As a designer, the skill being demonstrated here is the ability to identify which codes are load-bearing (the suit, the tweed, the two-tone shoe, the camellia) and which are merely habitual. Blazy kept the load-bearing ones and completely renegotiated the rest.
The Set Was Part of the Argument
For the Fall 2026 show, Blazy filled the Grand Palais with towering cranes in lacquered primary colours, turning Chanel's most storied runway into a surreal construction site.
Before a single look appeared, the message was already landing: we are building something here. This is not finished. We are all works in progress.

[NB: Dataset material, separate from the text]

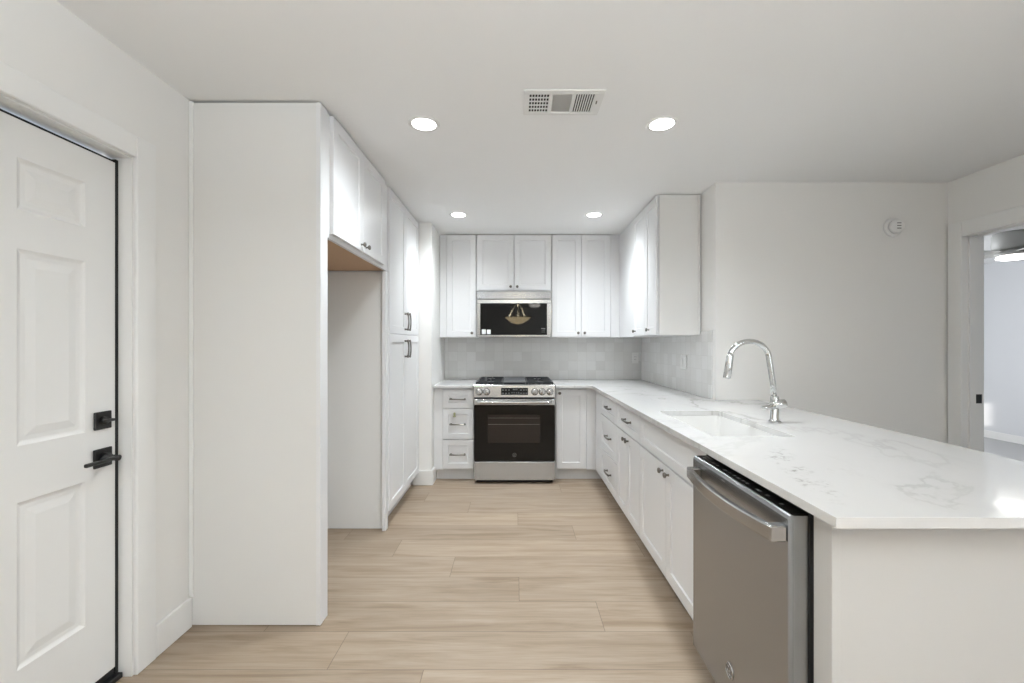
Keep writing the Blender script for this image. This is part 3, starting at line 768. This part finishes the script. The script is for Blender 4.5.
# ------------------------------------------------------------------ dishwasher
DX, DY_0, DY_1 = 0.708, 1.115, 1.7075
t = thing('dishwasher', 'stainless dishwasher with bowed handle under the peninsula counter', 'dishwasher', (1.0, 1.41, 0))
MB().box(WF+0.012, 1.36, DY_0-0.006, DY_1+0.006, 0.10, 0.872).build('tub_body', 'rubber', t)
pr_ = [(DX, 0.112), (DX, 0.850), (DX+0.003, 0.858), (DX+0.010, 0.861), (DX+0.013, 0.861), (DX+0.013, 0.112)]
m = MB()
A = [m.bm.verts.new((x, DY_0, z)) for x, z in pr_]; B = [m.bm.verts.new((x, DY_1, z)) for x, z in pr_]
m.bm.faces.new(A); m.bm.faces.new(B[::-1])
for k in range(6): m.bm.faces.new((A[k], A[(k+1) % 6], B[(k+1) % 6], B[k]))
dd = m.build('door', 'steel_door', t, 'brushed stainless door')
MB().box(DX+0.0135, WF-0.004, DY_0, DY_1, 0.112, 0.859).build('door_edge', 'steel', dd)
# controls on the top edge of the door
MB().box(DX+0.012, WF-0.003, DY_0+0.0005, DY_1-0.001, 0.8595, 0.8635, 0.001).build('control_strip', 'glass', dd, 'glossy black control strip')
for y, L in ((1.655, 0.022), (1.585, 0.016), (1.555, 0.012), (1.495, 0.020), (1.465, 0.012), (1.435, 0.012), (1.405, 0.018), (1.38, 0.012), (1.355, 0.012), (1.285, 0.026), (1.245, 0.014), (1.18, 0.012)):
    MB().quad((DX+0.022, y, 0.8640), (DX+0.032, y, 0.8640), (DX+0.032, y+L, 0.8640), (DX+0.022, y+L, 0.8640)).build('key_legend', 'mark', dd)
MB().box(WF-0.003, WF+0.011, DY_0-0.004, DY_1+0.004, 0.108, 0.866).build('gasket', 'rubber', t, 'black door gasket')
hd = MB()
n = 25; yA, yB = DY_0+0.004, DY_1-0.042
rings = []
for k in range(n):
    s_ = k/(n-1)*2-1
    y = (yA+yB)/2 + s_*(yB-yA)/2
    x = DX-0.034-0.024*(1-s_*s_)
    zc = 0.810-0.004*(1-s_*s_)
    hh, tt = 0.020, 0.0085
    rings.append([hd.bm.verts.new((x+dx, y, zc+dz)) for dx, dz in ((-tt, -hh+0.004), (-tt+0.003, -hh), (tt, -hh), (tt, hh), (-tt+0.003, hh), (-tt, hh-0.004))])
for A, B in zip(rings, rings[1:]):
    for k in range(6):
        hd.bm.faces.new((A[k], A[(k+1) % 6], B[(k+1) % 6], B[k])).smooth = False
hd.bm.faces.new(rings[0]); hd.bm.faces.new(rings[-1][::-1])
for y in (yA, yB-0.03): hd.box(DX-0.0435, DX-0.0005, y-0.001, y+0.03, 0.7895, 0.8305, 0.003)
hd.build('handle', 'steel_soft', dd, 'bowed stainless handle')
emblem(dd, (DX, 1.419, 0.228), (0, -1, 0), (0, 0, 1), (-1, 0, 0), 0.0245, 'steel_soft')
bd = MB()
for k in range(4): bd.box(DX-0.001, DX+0.001, 1.452+k*0.006, 1.4555+k*0.006, 0.838, 0.842)
bd.build('badge', 'nickel', dd, 'tiny dark badge')
MB().box(WF+0.03, WF+0.04, DY_0, DY_1, 0.004, 0.099).build('toe_panel', 'black', t)

# ------------------------------------------------------------------ outlets, detector
t = thing('wall_outlet', 'white outlet plate on the tile behind the corner of the counter', 'outlet', (1.322, YB-0.011, 1.15), 'outlet plates on the backsplash')
pl = MB().box(1.287, 1.357, YB-0.017, YB-0.0105, 1.092, 1.208, 0.003, 2).build('cover_plate', 'white', t)
MB().box(1.305, 1.339, YB-0.020, YB-0.0168, 1.118, 1.182, 0.002).build('receptacle', 'white', t)
MB().box(1.3145, 1.317, YB-0.0206, YB-0.0199, 1.160, 1.170).box(1.327, 1.3295, YB-0.0206, YB-0.0199, 1.160, 1.170).box(1.3145, 1.317, YB-0.0206, YB-0.0199, 1.130, 1.140).box(1.327, 1.3295, YB-0.0206, YB-0.0199, 1.130, 1.140).build('slot', 'dark', t)
oy0, oy1 = 3.475, 3.59
t = thing('wall_outlet', 'white double outlet plate standing proud of the side wall tile below the wall cabinet', 'outlet', (XR-0.011, 3.53, 1.157), 'outlet plates on the backsplash')
MB().box(XR-0.018, XR-0.0105, oy0, oy1, 1.100, 1.215, 0.003, 2).build('cover_plate', 'white', t)
for yc in (3.505, 3.56):
    MB().box(XR-0.021, XR-0.0178, yc-0.017, yc+0.017, 1.124, 1.190, 0.002).build('receptacle', 'white', t)
t = thing('smoke_detector', 'round white smoke detector high on the blank wall', 'smoke detector', (2.634, YR, 2.118))
MB().lathe([(0, 0.0005), (0.066, 0.0005), (0.066, 0.010), (0.062, 0.015), (0.050, 0.017), (0, 0.017)], (2.634, YR, 2.118), (0, -1, 0), 40).build('mounting_base', 'white', t)
dh_ = MB().lathe([(0, 0.0172), (0.047, 0.0172), (0.048, 0.040), (0.044, 0.047), (0.030, 0.050), (0, 0.0505)], (2.634, YR, 2.118), (0, -1, 0), 40).build('sensor_head', 'white', t)
sl = MB()
for z in (-0.018, 0.0, 0.018): sl.box(2.634-0.012, 2.634+0.016, YR-0.0515, YR-0.0500, 2.118+z-0.003, 2.118+z+0.003)
sl.build('sounder_slot', 'mark', dh_)

# ------------------------------------------------------------------ ceiling: recessed lights, vent
def can_light(x, y, label, power):
    t = thing('recessed_light', label, 'ceiling light', (x, y, H), 'recessed ceiling lights')
    MB().lathe([(0.060, -0.002), (0.076, -0.004), (0.080, -0.001), (0.080, 0.0), (0.060, 0.0)], (x, y, H), (0, 0, 1), 40).build('trim_ring', 'white', t)
    MB().lathe([(0, -0.0025), (0.061, -0.0025), (0.061, -0.0005), (0, -0.0005)], (x, y, H), (0, 0, 1), 40).build('lens', 'lens', t, 'glowing round lens')
    lo = lamp('light_source', 'AREA', (0, 0, -0.004), power, (0.89, 0.955, 1.0), size=0.118, parent=t, shape='DISK')
    # recessed optics: light intensity falls off smoothly away from the axis
    lt = lo.data; lt.use_nodes = True
    q = NT(lt.node_tree)
    g = q.n('ShaderNodeNewGeometry'); d = q.n('ShaderNodeVectorMath'); d.operation = 'DOT_PRODUCT'
    q.nt.links.new(g.outputs['Normal'], d.inputs[0]); q.nt.links.new(g.outputs['Incoming'], d.inputs[1])
    st_ = q.m('MULTIPLY', q.m('POWER', q.m('ABSOLUTE', d.outputs['Value']), 3.0), 2.6)
    em_ = [n_ for n_ in lt.node_tree.nodes if n_.type == 'EMISSION'][0]
    q.nt.links.new(st_, em_.inputs['Strength'])
    return t
c0 = can_light(-0.466, 2.204, 'lit recessed light near the cabinet above the refrigerator alcove', POWER['front'])
dup(c0, (0.753, 2.204, H), 'lit recessed light above the dishwasher side, beside the ceiling vent')
c1 = can_light(-0.493, 3.75, 'lit recessed light in front of the single door wall cabinet', POWER['back'])
dup(c1, (0.689, 3.75, H), 'lit recessed light by the corner of the wall cabinets')
c2 = can_light(-0.466, 0.2, 'added unseen recessed light behind the camera on the entry side', POWER['rear'])  # this pair is added out of view as extra light
dup(c2, (1.7, 0.0, H), 'added unseen recessed light behind the camera above the peninsula side')

vx0, vx1, vy0, vy1 = 0.040, 0.402, 1.898, 2.105
t = thing('ceiling_vent', 'white three section air vent in the ceiling', 'vent', ((vx0+vx1)/2, (vy0+vy1)/2, H))
a0, a1, b0, b1 = vx0+0.024, vx1-0.040, vy0+0.032, vy1-0.024
zf = H-0.008
fr = MB().box(vx0, vx1, vy0, b0, zf, H-0.0005, 0.002).box(vx0, vx1, b1, vy1, zf, H-0.0005, 0.002).box(vx0, a0, b0, b1, zf+0.0005, H-0.0005).box(a1, vx1, b0, b1, zf+0.0005, H-0.0005)
s1, s2 = a0+(a1-a0)*0.31, a0+(a1-a0)*0.66
fr.box(s1, s1+0.016, b0, b1, zf+0.0005, H-0.0005).box(s2, s2+0.014, b0, b1, zf+0.0005, H-0.0005)
fr.build('vent_frame', 'white', t)
MB().box(a0, a1, b0, b1, H-0.0012, H-0.0004).build('duct_opening', 'dark', t, 'dark duct opening')
gl = MB()
for k in range(8): x = a0+(s1-a0)*(k+0.0)/7; gl.box(x-0.0020, x+0.0020, b0, b1, zf+0.001, H-0.0015)
for k in range(6): y = b0+(b1-b0)*k/5; gl.box(a0, s1, y-0.0016, y+0.0016, zf+0.001, H-0.0015)
gl.build('louver_grid', 'white', t)
gl = MB()
for k in range(11):
    y = b0+(b1-b0)*k/10
    gl.quad((s1+0.016, y-0.001, H-0.0015), (s2, y-0.001, H-0.0015), (s2, y-0.016, zf+0.001), (s1+0.016, y-0.016, zf+0.001)) if y-0.016 > b0-0.004 else None
gl.box(s1+0.016, s2, b0, b1, H-0.0020, H-0.0014)
gl.build('louver_grid', 'white', t)
gl = MB()
for k in range(9): x = s2+0.014+(a1-s2-0.014)*(k)/8; gl.box(x-0.0026, x+0.0020, b0, b1, zf+0.001, H-0.0015)
gl.build('louver_grid', 'white', t)
MB().box(a1+0.012, a1+0.017, b0+0.05, b0+0.07, zf-0.004, zf+0.001).build('damper_lever', 'nickel', t)

# ------------------------------------------------------------------ things behind the camera that show in reflections
px, py = 0.062, -0.62
t = thing('pendant_light', 'alabaster bowl pendant with bronze rods mirrored in the microwave glass', 'pendant light', (px, py, H))
MB().lathe([(0, 1.735), (0.035, 1.737), (0.13, 1.765), (0.22, 1.825), (0.275, 1.878), (0.268, 1.878), (0.21, 1.835), (0.125, 1.775), (0, 1.748)], (px, py, 0), (0, 0, 1), 40).build('glass_bowl', 'alabaster', t, 'glowing alabaster bowl')
MB().lathe([(0.262, 1.875), (0.300, 1.884), (0.305, 1.892), (0.262, 1.889)], (px, py, 0), (0, 0, 1), 40).build('rim_band', 'bronze', t)
MB().tube([(px, py, 1.80), (px, py, 2.12)], 0.008, 10).tube([(px, py, 2.12), (px, py, H-0.02)], 0.010, 10).build('stem', 'bronze', t)
for k in range(3):
    a = math.radians(200+k*120)
    MB().tube([(px+0.22*math.cos(a), py+0.22*math.sin(a), 1.885), (px+0.14*math.cos(a), py+0.14*math.sin(a), 2.02), (px+0.02*math.cos(a), py+0.02*math.sin(a), 2.22)], 0.009, 8).build('support_rod', 'bronze', t)
MB().lathe([(0, H-0.03), (0.05, H-0.028), (0.065, H-0.001), (0, H-0.001)], (px, py, 0), (0, 0, 1), 24).build('canopy', 'bronze', t)
t = thing('flush_ceiling_light', 'white flush light on the living room ceiling mirrored in the microwave glass', 'ceiling light', (0.56, -3.4, H))
MB().lathe([(0, -0.09), (0.10, -0.085), (0.15, -0.05), (0.16, -0.012), (0, -0.012)], (0.56, -3.4, H), (0, 0, 1), 32).build('glass_shade', pbr('milk_glass', (0.9, 0.9, 0.9), 0.4, emis=(1, 0.95, 0.88), estr=9*POWER['glow']), t)
MB().lathe([(0, -0.012), (0.17, -0.012), (0.17, -0.001), (0, -0.001)], (0.56, -3.4, H), (0, 0, 1), 32).build('mounting_ring', 'fanmetal', t)

lamp('bulb_fill', 'AREA', (0, 0, 1.872-H), POWER['bulb_fill'], (0.84, 0.93, 1.0), aim=(0, 0, 1), size=0.44, shape='DISK', parent=bpy.data.objects['pendant_light'])  # uplight in the bowl, power raised to add ceiling-bounced fill
# ------------------------------------------------------------------ ceiling fan beyond the doorway
fx_, fy_ = 5.05, 4.35
t = thing('ceiling_fan', 'nickel hugger ceiling fan with lit disc seen through the doorway', 'ceiling fan', (fx_, fy_, H))
MB().lathe([(0, H-0.001), (0.15, H-0.001), (0.16, H-0.03), (0.16, H-0.15), (0.13, H-0.175), (0, H-0.175)], (fx_, fy_, 0), (0, 0, 1), 36).build('motor_housing', 'fanmetal', t)
MB().lathe([(0, 2.20), (0.10, 2.20), (0.125, 2.19), (0.13, 2.175), (0.10, 2.165), (0, 2.160)], (fx_, fy_, 0), (0, 0, 1), 36).build('light_disc', pbr('fan_lens', (0.9, 0.9, 0.9), 0.5, emis=(1, 0.98, 0.95), estr=8*POWER['glow']), t, 'glowing light disc')
MB().lathe([(0, 2.257), (0.11, 2.257), (0.14, 2.23), (0.135, 2.201), (0, 2.201)], (fx_, fy_, 0), (0, 0, 1), 36).build('light_ring', 'fanmetal', t)
for k in range(5):
    a = math.radians(28+k*72); ca, sa = math.cos(a), math.sin(a)
    m = MB()
    q = [(0.13, -0.045), (0.62, -0.065), (0.65, 0.0), (0.62, 0.065), (0.13, 0.045)]
    up = [m.bm.verts.new((fx_+u*ca-v*sa, fy_+u*sa+v*ca, 2.235+v*0.18+0.004)) for u, v in q]
    dn = [m.bm.verts.new((fx_+u*ca-v*sa, fy_+u*sa+v*ca, 2.235+v*0.18-0.004)) for u, v in q]
    m.bm.faces.new(up); m.bm.faces.new(dn[::-1])
    for i in range(5): m.bm.faces.new((up[i], up[(i+1) % 5], dn[(i+1) % 5], dn[i]))
    m.build('blade', 'fanmetal', t)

Design students often underestimate how much a set communicates before the clothes do. The environment Blazy created did not just complement the collection, it gave the audience a framework for how to receive it. The cranes gave permission for the clothes to feel unfinished in the best sense, evolving, open. It reframed what could have read as imperfection as deliberate process.
This is something worth carrying into your own work. The context in which you present a design becomes part of the design itself.
The Fabric Is Doing the Heavy Lifting
One detail that gets glossed over in the trend coverage but matters enormously from a craft perspective: Blazy's fabric choices are not decorative. They are structural to his argument.
The orange-gold tweed suit from FW26 is carpeted in micro-sequins, creating a surface described as closer to molten metal than textile. Silk jerseys appear alongside featherlight beaded knits. Iridescent fabrics blur the line between daywear and evening. The collection moves from grounded practicality to nocturnal shimmer not through silhouette changes alone, but through fabric behaviour.
This is Kering-level technical knowledge deployed in service of a storytelling arc. The clothes literally transform across the show, which is exactly what Coco Chanel herself described in the quote Blazy reprinted in his show notes: "Be a caterpillar by day and a butterfly by night. There is nothing more comfortable than a caterpillar and nothing more made for love than a butterfly."
The fabric choices make that metaphor literal. That is not styling. That is design thinking.